- **Exercise requirements**: Omit any picture, and return the remaining data exactly as written.

- **Provided material**:
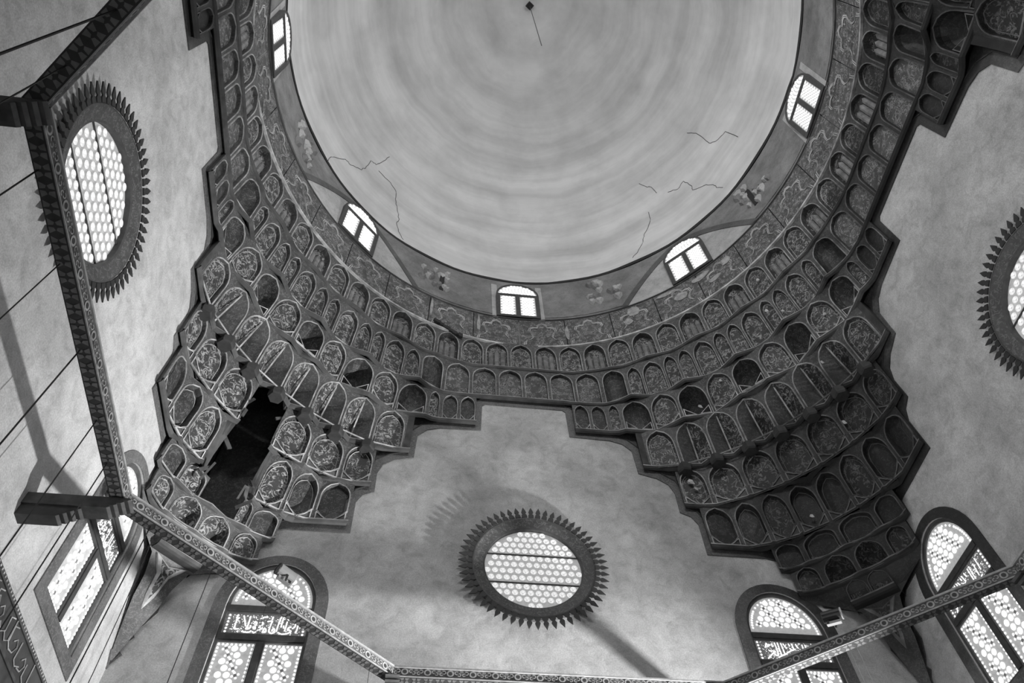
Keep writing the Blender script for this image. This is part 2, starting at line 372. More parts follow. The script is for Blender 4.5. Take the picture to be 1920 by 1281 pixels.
def lev_r(k, az):
    z, mid, end, hs, zd, zp, zph = LV[k]
    dl = abs((az % 360)-diag(az)); q = min(dl/hs, 1.1)**2; r = mid+(end-mid)*q
    if zd:
        m = ((dl-zph)/zp) % 1; tri = abs(m-.5)*2      # 1 at the projecting vertices
        lim = 28 if k in (6, 7) else hs-1
        r -= zd*(tri-.3)*max(0, min(1, (lim-dl)/4))
    return min(r, wall_r(az)-.17)
def tier_r(k, az, v):
    """cove profile: steep at the foot, leaning forward at the head"""
    a, b_ = lev_r(k, az), lev_r(NEXT[k], az); return a+(b_-a)*v**1.7
def tp(k, az, v, d=0):
    z0, z1 = T[k]; return pol(az, tier_r(k, az, v)+d, z0+(z1-z0)*v)
def tpl(k, a0, a1, u, v, d=0):
    """point on the facet of a tier between azimuths a0 and a1; u in -1..1, d = depth behind the facet"""
    t = (u+1)/2; A = Vector(tp(k, a0, v)); B = Vector(tp(k, a1, v)); p = A+(B-A)*t
    n = (B-A).cross(Vector((0, 0, 1))); n.z = 0; n.normalize()
    if n.dot(Vector((p.x-DX, p.y-DY, 0))) < 0: n = -n
    return p+n*d
def outline(w, v0, v1, v2, bottom='flat', n=6, e=2.1):
    L = [(-w, v0), (w, v0)] if bottom == 'flat' else [(-w, v0+.24), (-w*.55, v0+.1), (0, v0), (w*.55, v0+.1), (w, v0+.24)]
    L.append((w, v1))
    for i in range(1, n): t = i/n; L.append((w*(1-t**3)**.72, v1+(v2-v1)*t))
    L.append((0, v2))
    for i in range(n-1, 0, -1): t = i/n; L.append((-w*(1-t**3)**.72, v1+(v2-v1)*t))
    return L+[(-w, v1)]
def scl(L, s, vc): return [(x*s, vc+(y-vc)*s) for x, y in L]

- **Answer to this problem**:
Keep writing the Blender script for this image. This is part 2, starting at line 372. More parts follow. The script is for Blender 4.5. Take the picture to be 1920 by 1281 pixels.
def lev_r(k, az):
    z, mid, end, hs, zd, zp, zph = LV[k]
    dl = abs((az % 360)-diag(az)); q = min(dl/hs, 1.1)**2; r = mid+(end-mid)*q
    if zd:
        m = ((dl-zph)/zp) % 1; tri = abs(m-.5)*2      # 1 at the projecting vertices
        lim = 28 if k in (6, 7) else hs-1
        r -= zd*(tri-.3)*max(0, min(1, (lim-dl)/4))
    return min(r, wall_r(az)-.17)
def tier_r(k, az, v):
    """cove profile: steep at the foot, leaning forward at the head"""
    a, b_ = lev_r(k, az), lev_r(NEXT[k], az); return a+(b_-a)*v**1.7
def tp(k, az, v, d=0):
    z0, z1 = T[k]; return pol(az, tier_r(k, az, v)+d, z0+(z1-z0)*v)
def tpl(k, a0, a1, u, v, d=0):
    """point on the facet of a tier between azimuths a0 and a1; u in -1..1, d = depth behind the facet"""
    t = (u+1)/2; A = Vector(tp(k, a0, v)); B = Vector(tp(k, a1, v)); p = A+(B-A)*t
    n = (B-A).cross(Vector((0, 0, 1))); n.z = 0; n.normalize()
    if n.dot(Vector((p.x-DX, p.y-DY, 0))) < 0: n = -n
    return p+n*d
def outline(w, v0, v1, v2, bottom='flat', n=6, e=2.1):
    L = [(-w, v0), (w, v0)] if bottom == 'flat' else [(-w, v0+.24), (-w*.55, v0+.1), (0, v0), (w*.55, v0+.1), (w, v0+.24)]
    L.append((w, v1))
    for i in range(1, n): t = i/n; L.append((w*(1-t**3)**.72, v1+(v2-v1)*t))
    L.append((0, v2))
    for i in range(n-1, 0, -1): t = i/n; L.append((-w*(1-t**3)**.72, v1+(v2-v1)*t))
    return L+[(-w, v1)]
def scl(L, s, vc): return [(x*s, vc+(y-vc)*s) for x, y in L]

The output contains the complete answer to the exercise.